Blind Date & 27 Wagons Full Of Cotton

Genre: Short Plays

Venue: Riverside Studios Crisp Road London W6 9RL

Low Down

Does advertising a play as  “rarely performed” excite you or raise your suspicions about the play’s entertainment value? I have to say that for me the latter is sometimes true. I’m likely to respond  more positively if the play is the work of a respected playwright, either an early or ‘forgotten’ work for example. For this reason, I applaud Make&Bake Production’s choice of Blind Date by Horton Foote & 27 Wagons Full Of Cotton by Tennessee Williams, though Williams is certainly better known that the Pulitzer and Oscar Award winning Foote.  Nonetheless, perhaps the full-house I was part of in Studio 3 at Riverside Studios on Friday night indicates how the London fringe is key to widening an audience’s experience of the works of respected dramatists.


Director Suresh Patel suggests in the programme that “both plays explore the repercussions that arise when… compassion breaks down between neighbours”. Then he adds that the plays “create two distinct worlds that nonetheless echo each other in various ways.” And indeed he seems to achieve a unity of purpose for the two plays through their use of similar design elements and doubling up of roles. A cut-away back wall is used in the set design of both: in Blind Date it represents the wall of a sitting room in a family home in Texas and in 27 Wagons Full Of Cotton it is the wall of the front porch in the cotton-growing area of Louisiana.

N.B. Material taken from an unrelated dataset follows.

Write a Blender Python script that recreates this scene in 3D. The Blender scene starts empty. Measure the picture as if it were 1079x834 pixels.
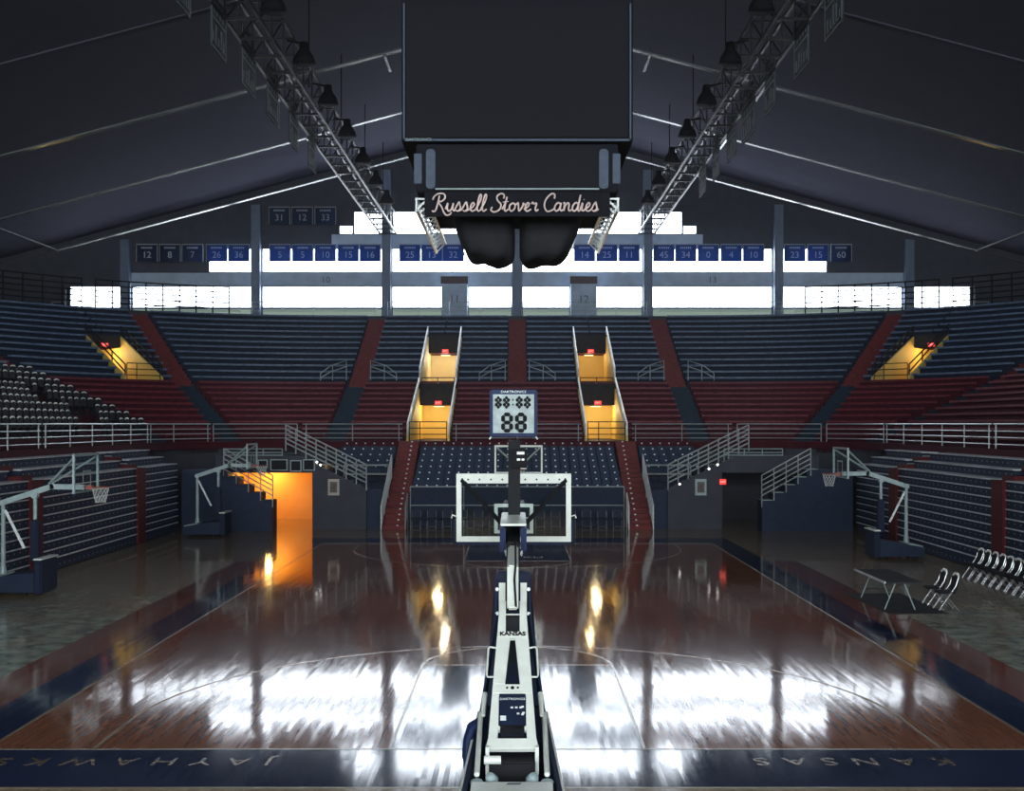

The style of design further suggests that the action happens in the 1930s or 40s (the 1930s for Blind Date given that Rudy Vallee’s radio show is alluded to and heard on stage). The four actor ensemble of Ross Ericson, Louise Templeton, Francesca Fenech and Sebastian Knapp double up to play husband and wife Robert and Dolores and Dolores’s niece Sarah Nancy and gentleman caller Felix in Blind Date and husband and wife Jake and Flora and their neighbour Silva Vicarro in 27 Wagons Full Of Cotton.

In placing the plays side by side, the audience cannot help notice how both plays exude a sense of America’s deep south.  For instance, women in both plays are characterise as being or aspiring to southern ‘belles’: so we see Dolores, a beautiful and personable wife and social organiser and Flora, a skittish and vulnerable young beauty. Louise Templeton’s is wonderful in the role.

The configuration of both the pairing of characters in the first play and the forced and unnatural ménage a trois in the second shows that perhaps it wasn’t only the theme of compassion between neighbours that Foote and Williams explore in their plays but the role of women in the domestic economy of finding a marriage partner and setting up married life. It is a theme that Williams is fascinated with in Glass Menagerie.

In Blind Date the comically drawn characters of Robert (Ericson) and Dolores (Templeton) are compared to the awkward Sarah Nancy (Fenech) and her ill-equipment suitor Felix (Knapp). The married couple manoeuvrings around their domestic squabbles in front of the younger pair are very funny. The darker and more sinister characters of 27 Wagons Full Of Cotton’s of cotton ginning Jake (Ericson), his child-bride Flora (Fenech) and their Italian neighbour Silva Vicarro (Knapp) represent a distinctive difference from the comic roles we see them play previously. Firstly this is shown through Jake’s violence towards his wife and the destruction of his neighbour’s property. Then through Silva’s revenge against Jake exacted through Flora and lastly, Flora’s realisation that Jake fails her as both a man and husband.

Francesca Fenech’s is able to affect Flora’s previously girlish giggles to communicate her character’s tragic circumstance: the audience hears her child-like laughter become utterly tragic by the end of the play. It is to Fenech’s credit that she does not overplay the sentiment by making the young woman’s sadness hysterical.

If I have any criticism of the double-bill it is to do with two matters: the first relates to the actors use of American southern accents that seem to geographically assimilate Texas and Louisiana. This was unfortunate in making the two plays less differentiated than they might have been. The second is to do with the lack of subtlety in which Williams’s male characters menace Flora. In this way, the line between Jake’s caresses and physically restraining of Flora might have appeared more difficult to judge as intentional or otherwise. Nonetheless, I found the evening reacquainting me with the powerful work two great American playwrights.